──────── SOURCE DATA

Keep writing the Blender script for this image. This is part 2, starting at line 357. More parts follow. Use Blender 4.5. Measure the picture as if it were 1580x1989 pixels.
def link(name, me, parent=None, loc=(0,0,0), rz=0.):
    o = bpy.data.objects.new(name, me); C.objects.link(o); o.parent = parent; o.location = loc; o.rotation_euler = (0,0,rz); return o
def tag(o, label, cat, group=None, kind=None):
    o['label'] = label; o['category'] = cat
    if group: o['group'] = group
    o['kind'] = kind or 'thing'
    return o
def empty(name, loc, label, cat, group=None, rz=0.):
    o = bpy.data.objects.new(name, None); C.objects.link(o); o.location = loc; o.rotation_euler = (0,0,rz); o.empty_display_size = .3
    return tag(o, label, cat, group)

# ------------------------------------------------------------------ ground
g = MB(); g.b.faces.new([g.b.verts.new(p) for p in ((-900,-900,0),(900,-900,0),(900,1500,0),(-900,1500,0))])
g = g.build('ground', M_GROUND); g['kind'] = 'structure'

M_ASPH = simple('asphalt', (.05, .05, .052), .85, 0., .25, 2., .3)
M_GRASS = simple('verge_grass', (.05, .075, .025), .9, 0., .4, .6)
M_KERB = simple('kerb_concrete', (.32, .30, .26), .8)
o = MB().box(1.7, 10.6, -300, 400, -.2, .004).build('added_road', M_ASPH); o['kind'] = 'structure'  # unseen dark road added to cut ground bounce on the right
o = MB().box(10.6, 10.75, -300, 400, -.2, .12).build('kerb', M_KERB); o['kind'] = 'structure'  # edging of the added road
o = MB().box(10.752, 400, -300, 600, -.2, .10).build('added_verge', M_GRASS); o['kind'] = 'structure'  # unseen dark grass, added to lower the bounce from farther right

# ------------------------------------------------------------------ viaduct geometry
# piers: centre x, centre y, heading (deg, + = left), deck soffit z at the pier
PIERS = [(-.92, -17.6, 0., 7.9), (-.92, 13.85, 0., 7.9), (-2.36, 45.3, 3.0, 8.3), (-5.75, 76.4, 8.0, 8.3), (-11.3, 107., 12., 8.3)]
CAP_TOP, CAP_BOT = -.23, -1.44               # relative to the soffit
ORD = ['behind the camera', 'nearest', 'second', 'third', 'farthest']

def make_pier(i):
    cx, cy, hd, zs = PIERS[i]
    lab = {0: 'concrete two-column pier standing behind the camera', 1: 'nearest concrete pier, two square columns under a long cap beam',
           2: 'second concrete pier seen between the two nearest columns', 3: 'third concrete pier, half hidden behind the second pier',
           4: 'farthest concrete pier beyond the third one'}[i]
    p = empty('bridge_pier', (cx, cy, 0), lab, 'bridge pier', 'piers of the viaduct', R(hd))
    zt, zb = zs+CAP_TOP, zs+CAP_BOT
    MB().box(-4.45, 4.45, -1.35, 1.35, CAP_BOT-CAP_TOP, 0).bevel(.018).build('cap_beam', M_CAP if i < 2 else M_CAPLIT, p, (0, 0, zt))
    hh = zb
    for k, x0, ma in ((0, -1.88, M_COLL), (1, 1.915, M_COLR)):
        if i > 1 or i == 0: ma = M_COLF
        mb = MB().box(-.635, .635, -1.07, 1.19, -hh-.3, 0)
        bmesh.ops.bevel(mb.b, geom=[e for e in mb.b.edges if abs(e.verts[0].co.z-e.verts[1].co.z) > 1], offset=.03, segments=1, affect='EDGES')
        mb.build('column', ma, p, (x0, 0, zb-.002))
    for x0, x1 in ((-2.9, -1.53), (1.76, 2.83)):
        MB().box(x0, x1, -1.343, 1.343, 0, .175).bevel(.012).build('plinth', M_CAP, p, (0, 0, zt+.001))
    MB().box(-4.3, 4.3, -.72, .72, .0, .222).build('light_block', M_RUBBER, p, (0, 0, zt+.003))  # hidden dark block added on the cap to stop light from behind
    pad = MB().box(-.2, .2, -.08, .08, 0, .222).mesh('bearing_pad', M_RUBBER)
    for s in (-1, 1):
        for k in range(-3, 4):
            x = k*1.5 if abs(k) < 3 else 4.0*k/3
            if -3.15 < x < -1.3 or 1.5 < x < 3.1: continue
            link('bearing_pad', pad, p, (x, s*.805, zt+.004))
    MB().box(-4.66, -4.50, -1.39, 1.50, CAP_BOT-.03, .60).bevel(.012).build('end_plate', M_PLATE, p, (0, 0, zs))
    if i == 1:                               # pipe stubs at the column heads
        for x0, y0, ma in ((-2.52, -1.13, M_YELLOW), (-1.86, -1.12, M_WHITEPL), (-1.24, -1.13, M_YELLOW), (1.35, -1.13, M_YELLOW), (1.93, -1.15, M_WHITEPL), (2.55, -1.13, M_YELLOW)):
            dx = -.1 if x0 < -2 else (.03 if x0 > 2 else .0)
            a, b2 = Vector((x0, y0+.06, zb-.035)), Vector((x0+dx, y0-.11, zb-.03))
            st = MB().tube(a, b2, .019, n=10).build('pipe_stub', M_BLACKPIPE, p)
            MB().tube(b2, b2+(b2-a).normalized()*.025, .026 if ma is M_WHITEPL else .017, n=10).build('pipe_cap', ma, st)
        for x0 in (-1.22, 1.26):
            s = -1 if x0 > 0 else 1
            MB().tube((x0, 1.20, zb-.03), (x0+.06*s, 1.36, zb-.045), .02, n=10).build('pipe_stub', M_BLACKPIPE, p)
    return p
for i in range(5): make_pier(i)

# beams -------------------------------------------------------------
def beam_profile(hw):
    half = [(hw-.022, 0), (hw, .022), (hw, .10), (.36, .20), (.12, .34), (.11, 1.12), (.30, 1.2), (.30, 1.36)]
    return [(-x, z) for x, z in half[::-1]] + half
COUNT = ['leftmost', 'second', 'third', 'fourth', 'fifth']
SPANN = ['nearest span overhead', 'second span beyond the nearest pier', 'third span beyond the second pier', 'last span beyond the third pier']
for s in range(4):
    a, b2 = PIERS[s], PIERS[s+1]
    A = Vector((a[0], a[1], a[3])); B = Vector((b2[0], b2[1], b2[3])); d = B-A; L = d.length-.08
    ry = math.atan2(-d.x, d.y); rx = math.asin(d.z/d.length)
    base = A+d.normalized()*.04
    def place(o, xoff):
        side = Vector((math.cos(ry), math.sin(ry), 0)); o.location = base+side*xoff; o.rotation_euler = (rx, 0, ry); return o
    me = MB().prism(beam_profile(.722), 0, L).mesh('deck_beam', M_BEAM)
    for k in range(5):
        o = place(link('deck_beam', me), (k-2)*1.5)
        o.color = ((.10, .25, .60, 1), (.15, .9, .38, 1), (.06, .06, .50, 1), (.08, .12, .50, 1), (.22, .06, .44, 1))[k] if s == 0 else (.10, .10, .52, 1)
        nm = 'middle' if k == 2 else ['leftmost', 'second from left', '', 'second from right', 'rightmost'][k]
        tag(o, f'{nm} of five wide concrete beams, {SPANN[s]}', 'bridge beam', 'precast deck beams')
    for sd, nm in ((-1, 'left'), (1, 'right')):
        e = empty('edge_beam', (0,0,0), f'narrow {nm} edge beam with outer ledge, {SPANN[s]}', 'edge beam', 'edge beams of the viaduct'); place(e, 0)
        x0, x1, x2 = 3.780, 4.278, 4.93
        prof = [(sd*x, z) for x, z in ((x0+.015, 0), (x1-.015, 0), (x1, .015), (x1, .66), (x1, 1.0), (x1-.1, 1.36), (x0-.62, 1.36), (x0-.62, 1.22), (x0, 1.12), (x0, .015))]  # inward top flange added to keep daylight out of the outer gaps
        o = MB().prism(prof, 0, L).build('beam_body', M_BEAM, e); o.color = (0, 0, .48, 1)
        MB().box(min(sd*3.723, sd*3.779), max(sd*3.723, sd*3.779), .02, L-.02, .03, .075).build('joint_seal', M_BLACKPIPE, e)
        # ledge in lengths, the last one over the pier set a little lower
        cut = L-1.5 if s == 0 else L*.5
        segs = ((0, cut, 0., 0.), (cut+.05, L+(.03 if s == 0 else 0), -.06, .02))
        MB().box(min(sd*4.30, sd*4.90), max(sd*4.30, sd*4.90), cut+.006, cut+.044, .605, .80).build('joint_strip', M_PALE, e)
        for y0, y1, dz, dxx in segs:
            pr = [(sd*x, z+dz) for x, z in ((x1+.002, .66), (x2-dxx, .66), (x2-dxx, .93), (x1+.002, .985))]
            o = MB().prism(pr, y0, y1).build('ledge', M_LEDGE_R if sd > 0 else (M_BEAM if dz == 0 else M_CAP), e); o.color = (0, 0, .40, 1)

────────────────

PROBLEM —
Repeat, exactly and only, the lines from the beginning of the material through the line that contains "return tag(o, label, cat, group)".

TASK RESULT —
Keep writing the Blender script for this image. This is part 2, starting at line 357. More parts follow. Use Blender 4.5. Measure the picture as if it were 1580x1989 pixels.
def link(name, me, parent=None, loc=(0,0,0), rz=0.):
    o = bpy.data.objects.new(name, me); C.objects.link(o); o.parent = parent; o.location = loc; o.rotation_euler = (0,0,rz); return o
def tag(o, label, cat, group=None, kind=None):
    o['label'] = label; o['category'] = cat
    if group: o['group'] = group
    o['kind'] = kind or 'thing'
    return o
def empty(name, loc, label, cat, group=None, rz=0.):
    o = bpy.data.objects.new(name, None); C.objects.link(o); o.location = loc; o.rotation_euler = (0,0,rz); o.empty_display_size = .3
    return tag(o, label, cat, group)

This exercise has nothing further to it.